Напоследок процитирую апофеоз космополитического мышления, переходящий в откровенную русофобию. Прошу прощения за обширную выдержку, но она заслуживает общего внимания: "Как бы мы ни относились к национализму, следует иметь в виду, что для России национальный проект означает неизбежное сужение пространства её мира…Русский человек не имеет права ставить интересы своей страны и своего народа превыше интересов других стран и народов уже только потому, что слишком велика та доля исторической ответственности, которые возложили на себя наши предки". Выше я уже говорил, что сейчас, отходя от бредовой горячки либерализма, Россия не просто может, а должна "сузить пространство" существующего для нас мира и заняться выздоровлением — сиречь обустройством собственной жизни, не отвлекаясь на мельтешащих вокруг друзей Биллов, друзей Герхардов и друзей Сильвио.

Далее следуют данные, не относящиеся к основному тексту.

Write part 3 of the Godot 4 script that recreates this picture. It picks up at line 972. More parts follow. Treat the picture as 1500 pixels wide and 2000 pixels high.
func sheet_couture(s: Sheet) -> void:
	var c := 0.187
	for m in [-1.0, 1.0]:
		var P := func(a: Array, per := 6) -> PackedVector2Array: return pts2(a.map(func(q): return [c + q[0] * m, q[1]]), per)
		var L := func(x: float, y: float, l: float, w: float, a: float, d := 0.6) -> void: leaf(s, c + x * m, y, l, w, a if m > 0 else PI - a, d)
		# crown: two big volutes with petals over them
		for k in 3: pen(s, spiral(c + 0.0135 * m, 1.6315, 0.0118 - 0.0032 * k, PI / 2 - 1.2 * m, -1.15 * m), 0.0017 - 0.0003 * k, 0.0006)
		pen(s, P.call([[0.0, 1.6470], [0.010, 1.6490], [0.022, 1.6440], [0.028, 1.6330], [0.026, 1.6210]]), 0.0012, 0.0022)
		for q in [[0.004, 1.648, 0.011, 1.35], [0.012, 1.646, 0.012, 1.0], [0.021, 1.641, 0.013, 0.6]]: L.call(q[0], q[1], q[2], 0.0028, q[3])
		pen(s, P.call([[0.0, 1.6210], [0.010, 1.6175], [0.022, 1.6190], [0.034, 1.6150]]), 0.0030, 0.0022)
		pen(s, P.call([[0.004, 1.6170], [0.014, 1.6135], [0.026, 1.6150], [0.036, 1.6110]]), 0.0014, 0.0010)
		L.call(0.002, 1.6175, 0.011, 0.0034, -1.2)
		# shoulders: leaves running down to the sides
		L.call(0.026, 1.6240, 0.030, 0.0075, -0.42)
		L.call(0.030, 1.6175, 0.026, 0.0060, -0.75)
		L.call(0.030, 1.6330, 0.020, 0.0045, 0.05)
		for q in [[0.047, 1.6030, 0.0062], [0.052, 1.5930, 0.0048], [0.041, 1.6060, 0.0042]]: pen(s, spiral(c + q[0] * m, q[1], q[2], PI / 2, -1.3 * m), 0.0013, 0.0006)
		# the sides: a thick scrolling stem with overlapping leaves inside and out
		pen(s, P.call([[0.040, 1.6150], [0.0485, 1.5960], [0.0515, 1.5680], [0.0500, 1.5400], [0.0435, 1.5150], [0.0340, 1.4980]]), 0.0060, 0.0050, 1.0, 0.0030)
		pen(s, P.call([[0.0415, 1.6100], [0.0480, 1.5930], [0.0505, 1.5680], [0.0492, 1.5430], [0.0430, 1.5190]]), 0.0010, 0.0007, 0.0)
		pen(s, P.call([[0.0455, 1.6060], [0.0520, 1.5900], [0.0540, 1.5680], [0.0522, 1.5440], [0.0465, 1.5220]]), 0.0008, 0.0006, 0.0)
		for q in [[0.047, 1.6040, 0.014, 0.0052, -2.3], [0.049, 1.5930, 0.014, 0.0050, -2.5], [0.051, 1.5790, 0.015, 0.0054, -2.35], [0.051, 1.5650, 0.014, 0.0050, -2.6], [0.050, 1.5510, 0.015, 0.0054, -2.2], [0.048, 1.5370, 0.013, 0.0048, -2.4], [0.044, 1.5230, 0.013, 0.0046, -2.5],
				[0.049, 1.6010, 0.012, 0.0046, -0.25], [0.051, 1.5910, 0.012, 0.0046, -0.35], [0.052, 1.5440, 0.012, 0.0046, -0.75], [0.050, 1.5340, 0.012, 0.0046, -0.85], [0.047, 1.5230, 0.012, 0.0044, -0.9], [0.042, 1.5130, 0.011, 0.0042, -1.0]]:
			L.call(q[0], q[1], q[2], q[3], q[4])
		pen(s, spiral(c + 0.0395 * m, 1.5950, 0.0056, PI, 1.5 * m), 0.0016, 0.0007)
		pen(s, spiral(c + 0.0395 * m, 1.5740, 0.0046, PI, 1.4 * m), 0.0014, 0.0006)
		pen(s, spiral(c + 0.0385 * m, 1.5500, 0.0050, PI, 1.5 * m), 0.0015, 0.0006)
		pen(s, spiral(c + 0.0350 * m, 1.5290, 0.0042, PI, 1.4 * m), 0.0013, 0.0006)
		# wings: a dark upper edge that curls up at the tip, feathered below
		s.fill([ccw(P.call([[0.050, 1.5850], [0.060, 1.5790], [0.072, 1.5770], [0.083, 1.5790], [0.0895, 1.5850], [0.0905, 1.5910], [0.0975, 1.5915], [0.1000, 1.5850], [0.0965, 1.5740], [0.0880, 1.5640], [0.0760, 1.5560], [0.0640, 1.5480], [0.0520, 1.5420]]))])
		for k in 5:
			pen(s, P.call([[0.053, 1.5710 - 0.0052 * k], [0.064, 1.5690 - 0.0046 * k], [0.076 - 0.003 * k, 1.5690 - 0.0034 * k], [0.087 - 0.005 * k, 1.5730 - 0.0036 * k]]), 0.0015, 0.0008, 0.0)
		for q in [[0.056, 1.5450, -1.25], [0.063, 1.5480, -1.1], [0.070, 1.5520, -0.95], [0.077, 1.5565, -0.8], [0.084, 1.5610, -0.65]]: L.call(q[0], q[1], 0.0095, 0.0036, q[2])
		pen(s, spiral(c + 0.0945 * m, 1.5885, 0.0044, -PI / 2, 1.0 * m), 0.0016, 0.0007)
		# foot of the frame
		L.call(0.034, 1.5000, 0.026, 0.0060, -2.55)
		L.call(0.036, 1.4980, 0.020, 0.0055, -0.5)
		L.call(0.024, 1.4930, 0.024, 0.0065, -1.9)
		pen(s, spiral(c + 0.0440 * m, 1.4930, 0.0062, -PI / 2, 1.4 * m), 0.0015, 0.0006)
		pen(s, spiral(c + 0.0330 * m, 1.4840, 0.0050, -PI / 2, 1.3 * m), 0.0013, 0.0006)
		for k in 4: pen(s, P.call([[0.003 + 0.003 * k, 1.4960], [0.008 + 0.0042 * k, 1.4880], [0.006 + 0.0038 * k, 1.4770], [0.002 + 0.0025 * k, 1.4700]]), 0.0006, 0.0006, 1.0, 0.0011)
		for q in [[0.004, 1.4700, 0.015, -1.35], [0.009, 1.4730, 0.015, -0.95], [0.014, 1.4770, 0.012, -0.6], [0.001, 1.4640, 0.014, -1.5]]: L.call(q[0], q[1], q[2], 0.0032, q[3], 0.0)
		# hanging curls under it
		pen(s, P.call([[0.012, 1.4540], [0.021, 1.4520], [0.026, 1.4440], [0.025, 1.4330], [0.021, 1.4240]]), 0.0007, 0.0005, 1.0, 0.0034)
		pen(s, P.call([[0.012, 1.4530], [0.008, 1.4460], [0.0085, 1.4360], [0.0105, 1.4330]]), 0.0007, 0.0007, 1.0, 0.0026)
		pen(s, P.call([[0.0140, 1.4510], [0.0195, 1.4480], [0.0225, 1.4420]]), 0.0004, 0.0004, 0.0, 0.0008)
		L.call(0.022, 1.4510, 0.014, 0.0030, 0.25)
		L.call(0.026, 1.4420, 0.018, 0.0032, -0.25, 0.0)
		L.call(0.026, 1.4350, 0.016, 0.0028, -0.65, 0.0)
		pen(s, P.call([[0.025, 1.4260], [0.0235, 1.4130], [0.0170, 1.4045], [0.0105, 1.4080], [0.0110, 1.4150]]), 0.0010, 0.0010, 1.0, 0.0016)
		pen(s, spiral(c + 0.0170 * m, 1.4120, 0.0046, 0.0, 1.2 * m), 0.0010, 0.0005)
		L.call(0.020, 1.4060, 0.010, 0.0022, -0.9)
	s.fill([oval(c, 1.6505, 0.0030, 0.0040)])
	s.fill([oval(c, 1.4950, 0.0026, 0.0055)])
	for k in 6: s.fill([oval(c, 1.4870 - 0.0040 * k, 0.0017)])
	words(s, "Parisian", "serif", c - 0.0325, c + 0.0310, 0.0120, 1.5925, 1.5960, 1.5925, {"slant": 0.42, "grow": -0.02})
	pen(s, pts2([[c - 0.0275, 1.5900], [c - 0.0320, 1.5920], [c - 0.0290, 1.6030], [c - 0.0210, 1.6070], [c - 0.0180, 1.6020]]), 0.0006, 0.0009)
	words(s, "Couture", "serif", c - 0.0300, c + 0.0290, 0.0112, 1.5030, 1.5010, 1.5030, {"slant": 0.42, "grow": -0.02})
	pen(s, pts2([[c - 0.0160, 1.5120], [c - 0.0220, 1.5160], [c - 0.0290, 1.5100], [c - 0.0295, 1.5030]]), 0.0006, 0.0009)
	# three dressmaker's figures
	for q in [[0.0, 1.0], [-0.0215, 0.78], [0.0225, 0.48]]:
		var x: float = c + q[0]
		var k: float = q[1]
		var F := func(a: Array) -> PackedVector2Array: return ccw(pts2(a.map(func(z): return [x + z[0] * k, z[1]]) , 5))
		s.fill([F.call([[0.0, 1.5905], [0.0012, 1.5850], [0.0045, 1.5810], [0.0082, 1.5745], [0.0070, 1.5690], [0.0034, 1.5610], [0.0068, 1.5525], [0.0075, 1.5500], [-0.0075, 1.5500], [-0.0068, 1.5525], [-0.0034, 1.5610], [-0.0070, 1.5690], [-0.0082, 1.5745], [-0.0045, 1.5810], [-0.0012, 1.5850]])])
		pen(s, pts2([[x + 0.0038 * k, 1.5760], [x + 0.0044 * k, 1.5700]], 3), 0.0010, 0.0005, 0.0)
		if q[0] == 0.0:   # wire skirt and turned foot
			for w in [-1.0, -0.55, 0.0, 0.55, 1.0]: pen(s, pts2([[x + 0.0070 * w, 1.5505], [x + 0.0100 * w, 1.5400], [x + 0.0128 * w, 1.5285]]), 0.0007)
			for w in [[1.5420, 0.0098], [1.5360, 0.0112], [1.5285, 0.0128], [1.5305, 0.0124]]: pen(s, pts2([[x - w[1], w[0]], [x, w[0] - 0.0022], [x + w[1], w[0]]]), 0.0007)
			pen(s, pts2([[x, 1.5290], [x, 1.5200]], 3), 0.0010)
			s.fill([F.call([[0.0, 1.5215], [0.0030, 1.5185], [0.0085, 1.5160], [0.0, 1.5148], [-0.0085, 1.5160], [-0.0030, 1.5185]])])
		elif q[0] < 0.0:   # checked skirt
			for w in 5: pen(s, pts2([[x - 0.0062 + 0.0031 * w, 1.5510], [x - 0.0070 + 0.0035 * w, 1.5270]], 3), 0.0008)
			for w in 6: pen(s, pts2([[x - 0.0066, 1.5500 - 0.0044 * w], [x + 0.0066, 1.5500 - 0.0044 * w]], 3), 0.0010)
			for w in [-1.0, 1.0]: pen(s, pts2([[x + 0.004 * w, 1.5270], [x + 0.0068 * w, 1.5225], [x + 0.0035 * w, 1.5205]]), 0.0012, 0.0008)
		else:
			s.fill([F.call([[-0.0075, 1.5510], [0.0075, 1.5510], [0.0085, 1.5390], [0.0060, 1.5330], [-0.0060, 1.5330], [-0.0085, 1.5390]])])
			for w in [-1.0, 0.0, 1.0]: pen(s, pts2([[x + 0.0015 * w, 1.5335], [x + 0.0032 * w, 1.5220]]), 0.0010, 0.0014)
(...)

Только то, что сейчас для русских служит в качестве лекарства, только интересы России, только то, что может нам помочь подняться с колен, заслуживает сейчас внимания. А те, кто считает, что русские могут быть топливом для американских или каких-либо других ракет, кто заявляет, что "русские не имеют права ставить интересы своей страны и своего народа превыше интересов других стран и народов" — в националистической, да и любой здравомыслящей парадигме должны быть, безусловно, отнесены к "чужим".
Сейчас, когда мы настолько слабы, но в то же время когда у нас, может быть, произошло краткое прояснение сознания перед, не дай Бог, новой комой или агонией, заявлять о том, что мы не должны ставить свои интересы выше интересов всех остальных — будь то сытеньких, богатеньких, жиреющих, будь то бедных, нищих и также умирающих — преступление. Мы не имеем права ни перед собой, ни перед своими детьми, ни перед нашим будущим, ни перед Родиной, своей жизнью продлевать агонию ожиревшего Запада или оттягивать смерть нищей Африки. Мы должны выздороветь, мы должны встать с колен. И только тогда мы, быть может, поможем нищим и умирающим. Но не за счет своей собственной жизни.